When done composing, you can move on to twitter.com to post your creation and share it with your followers. Of course we hope these followers will come have a listen and in turn create their very own addition to the “Twitter in Concert” stream!
Flash dynamic audio
Now that you know what the application is all about, let’s open it up and take a look inside. Flash’s Sound object was closed for a very long time, and many developers complained about it to Adobe. So much that Adobe started listening! From Flash player 10 and upwards the Sound object is wide open, meaning we can finally create or modify its content dynamically. Want to load a piece of music and make it play at twice the speed? Or create your own synthesizer? Maybe add effects like reverb and echo? Create sounds for your game on the fly? Well now you can.
The application I’ve built uses this new Sound API in the following way; the library contains ten instrument samples and one looping 16 bar beat. I load all of these into their own Sound instance, extract the audio data, and feed this data to the audio stream at user defined intervals, creating the music you hear from your speakers.
What is sound and how is it digitized?
Sound is waves produced by a vibrating object, interpreted by our brain as an auditory sensation. For example, when you hit a guitar string, it will start to vibrate. This movement makes the air around it move. When these air waves reach your ears they are interpreted by your brain and you experience sound. If you want to learn a bit more about digital audio check out this nice primer PDF by Adobe. Here’s the gist of it for Flash: Sound waves can be represented graphically by using an X-axis for time and Y-axis for amplitude. Flash uses an amplitude range from -1.0 to 1.0. Any values below or above will be truncated.
Now that we know this, making sound digital is trivial. Mono sound translates to an array of values ranging from -1.0 to 1.0. For stereo, you use an array storing value pairs of the same range for both channels (left and right). For my project, translating this data back to what I wanted to hear from my speakers was a different matter altogether; keeping tempo requires more magic.
Flash audio playback
Let’s take a look at how Flash plays back our beautiful audio data.
Flash uses an audio stream to send a signal to your speakers. This audio stream uses data from an audio buffer which is a fixed size container. You can set the buffer size, using a range of 2048 to 8192 bytes. When the buffer is close to empty and needs more data, a sample data event is fired.
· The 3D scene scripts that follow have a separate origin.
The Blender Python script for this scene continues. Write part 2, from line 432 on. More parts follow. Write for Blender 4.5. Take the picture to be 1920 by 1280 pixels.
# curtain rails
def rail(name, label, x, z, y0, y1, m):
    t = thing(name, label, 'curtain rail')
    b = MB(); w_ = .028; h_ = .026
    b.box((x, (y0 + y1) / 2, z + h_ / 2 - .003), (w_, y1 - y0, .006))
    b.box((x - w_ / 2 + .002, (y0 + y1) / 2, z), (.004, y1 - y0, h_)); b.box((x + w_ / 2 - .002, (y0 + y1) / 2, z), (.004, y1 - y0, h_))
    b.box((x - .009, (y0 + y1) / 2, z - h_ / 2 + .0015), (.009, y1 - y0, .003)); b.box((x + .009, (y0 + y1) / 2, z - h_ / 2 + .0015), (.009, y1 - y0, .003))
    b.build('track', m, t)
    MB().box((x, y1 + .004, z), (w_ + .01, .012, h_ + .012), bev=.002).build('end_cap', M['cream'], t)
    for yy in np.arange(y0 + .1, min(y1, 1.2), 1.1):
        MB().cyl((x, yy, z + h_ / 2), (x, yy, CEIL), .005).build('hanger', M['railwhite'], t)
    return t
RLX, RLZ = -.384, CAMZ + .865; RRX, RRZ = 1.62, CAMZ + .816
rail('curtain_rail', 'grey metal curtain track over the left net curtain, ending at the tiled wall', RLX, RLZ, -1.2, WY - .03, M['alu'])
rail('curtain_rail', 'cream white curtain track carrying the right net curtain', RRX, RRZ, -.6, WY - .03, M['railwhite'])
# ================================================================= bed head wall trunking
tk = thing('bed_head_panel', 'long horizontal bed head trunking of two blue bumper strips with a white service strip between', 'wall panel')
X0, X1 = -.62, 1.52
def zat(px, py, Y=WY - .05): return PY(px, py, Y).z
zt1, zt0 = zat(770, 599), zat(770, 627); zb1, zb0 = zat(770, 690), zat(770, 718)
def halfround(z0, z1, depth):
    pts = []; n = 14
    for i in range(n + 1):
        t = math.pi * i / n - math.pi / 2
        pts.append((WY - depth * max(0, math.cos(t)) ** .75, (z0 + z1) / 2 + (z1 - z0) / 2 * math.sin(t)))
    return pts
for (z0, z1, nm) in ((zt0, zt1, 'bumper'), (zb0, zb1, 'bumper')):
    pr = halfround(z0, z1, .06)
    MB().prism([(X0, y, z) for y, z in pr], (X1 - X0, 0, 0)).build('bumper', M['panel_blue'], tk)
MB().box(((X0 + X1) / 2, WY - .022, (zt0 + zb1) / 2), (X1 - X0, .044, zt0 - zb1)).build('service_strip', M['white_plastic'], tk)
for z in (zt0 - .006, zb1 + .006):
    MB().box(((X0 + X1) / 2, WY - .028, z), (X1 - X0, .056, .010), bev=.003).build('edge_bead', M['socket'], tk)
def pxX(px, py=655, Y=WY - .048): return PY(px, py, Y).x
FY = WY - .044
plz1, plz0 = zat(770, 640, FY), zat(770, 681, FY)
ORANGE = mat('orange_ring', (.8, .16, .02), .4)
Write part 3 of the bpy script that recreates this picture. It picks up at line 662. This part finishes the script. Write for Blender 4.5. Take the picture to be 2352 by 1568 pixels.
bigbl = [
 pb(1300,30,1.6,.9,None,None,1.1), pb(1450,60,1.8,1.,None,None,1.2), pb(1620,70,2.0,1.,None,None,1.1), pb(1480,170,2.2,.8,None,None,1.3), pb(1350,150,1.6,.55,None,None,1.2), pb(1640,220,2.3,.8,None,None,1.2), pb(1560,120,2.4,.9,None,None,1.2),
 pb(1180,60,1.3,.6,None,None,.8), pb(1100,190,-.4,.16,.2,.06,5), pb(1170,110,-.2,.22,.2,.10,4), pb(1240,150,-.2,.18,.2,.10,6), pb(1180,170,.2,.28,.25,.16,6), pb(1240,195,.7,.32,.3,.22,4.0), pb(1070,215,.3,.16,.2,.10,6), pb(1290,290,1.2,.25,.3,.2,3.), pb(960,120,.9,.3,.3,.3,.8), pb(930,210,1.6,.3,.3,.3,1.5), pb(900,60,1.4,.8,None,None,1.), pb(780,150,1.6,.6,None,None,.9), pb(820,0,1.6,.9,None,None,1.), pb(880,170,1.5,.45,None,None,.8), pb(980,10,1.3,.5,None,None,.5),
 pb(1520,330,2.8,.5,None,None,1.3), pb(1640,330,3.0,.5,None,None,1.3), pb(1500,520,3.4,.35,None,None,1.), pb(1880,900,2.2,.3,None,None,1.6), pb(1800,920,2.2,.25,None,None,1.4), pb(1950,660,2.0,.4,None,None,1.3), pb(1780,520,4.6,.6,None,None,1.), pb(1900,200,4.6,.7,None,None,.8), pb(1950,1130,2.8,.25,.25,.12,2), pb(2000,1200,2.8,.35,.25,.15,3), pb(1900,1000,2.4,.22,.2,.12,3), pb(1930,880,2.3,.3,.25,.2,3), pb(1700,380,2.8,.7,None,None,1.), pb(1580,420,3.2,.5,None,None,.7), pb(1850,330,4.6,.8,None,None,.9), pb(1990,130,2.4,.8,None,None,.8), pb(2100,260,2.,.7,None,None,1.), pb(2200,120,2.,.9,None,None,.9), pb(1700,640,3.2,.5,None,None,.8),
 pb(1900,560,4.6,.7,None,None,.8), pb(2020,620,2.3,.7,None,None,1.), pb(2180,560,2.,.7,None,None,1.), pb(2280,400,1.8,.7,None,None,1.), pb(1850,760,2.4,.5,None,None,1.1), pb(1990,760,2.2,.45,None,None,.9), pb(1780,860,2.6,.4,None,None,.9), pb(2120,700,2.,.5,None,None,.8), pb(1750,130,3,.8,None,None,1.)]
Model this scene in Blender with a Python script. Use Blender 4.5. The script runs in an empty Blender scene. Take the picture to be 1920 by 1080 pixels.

The listener you’ve set for this can then fill up the buffer with new data from your audio data source. This source can be data from an mp3 you’ve loaded, better yet, it can be filled dynamically.
How to handle keeping tempo
In our sequencer we have 8 measures, each counting 4 beats. The tempo of the music is set to 110 beats per minute. Timing instruments to play at user defined intervals (beats), means we need to know how much sample data fits into a beat. We can calculate the number of samples per beat using the following formula: int(44100*60/4/110).
44100 is the sample rate Flash uses. This is a fixed value, we can’t change it. Sample rate means the number of samples used for 1 second of audio. In our formula we multiply by 60 to see how much data is used per minute. We then divide by 4 because of the number of beats we use in a measure and finally divide by 110 which is the number of beats per minute. To round it we cast to integer, which gives us the result we need: 6014 samples per beat! Now isn’t that exciting?
Have a look at how that compares to our audio buffer, which in my case is set at 4096 samples.
As you can see, buffer refills don’t run in sync with the beat. This poses the following challenge; when we refill the buffer we need to take into account the offset number of samples between the buffer and the current beat. I’ve indicated this difference above in red. The first buffer fill and beat are in sync. In the second buffer fill however, the exemplary kick-drum indicated above in gray needs to start playing after 6014 – 4096 = 1918 samples to stick with the beat.
Final challenge; syncing animations with music
Finally my music was keeping tempo, but my animations weren’t! It took me quite a while to find out why, but after some field research (read: googling), I found out about a thing called latency. This is the term used for the time it takes to convert a digital signal to the desired analog signal, namely the sound from the speakers. Luckily, this latency can be easily calculated like so:
var latency:int = int(sampleDataEvent.position/44.1 – soundChannel.position/44.1);
This gives us the latency in milliseconds which can be used to time animations using, for instance, setTimeout:
setTimeout(playAnimation, latency);
Wrapping up
Well, that’s about it I guess. I hope this article will inspire you to do some audio programming. And of course, if you find any errors in the above, let me know. Thanks for your time! Now go visit twitterinconcert.nl and make some tunes.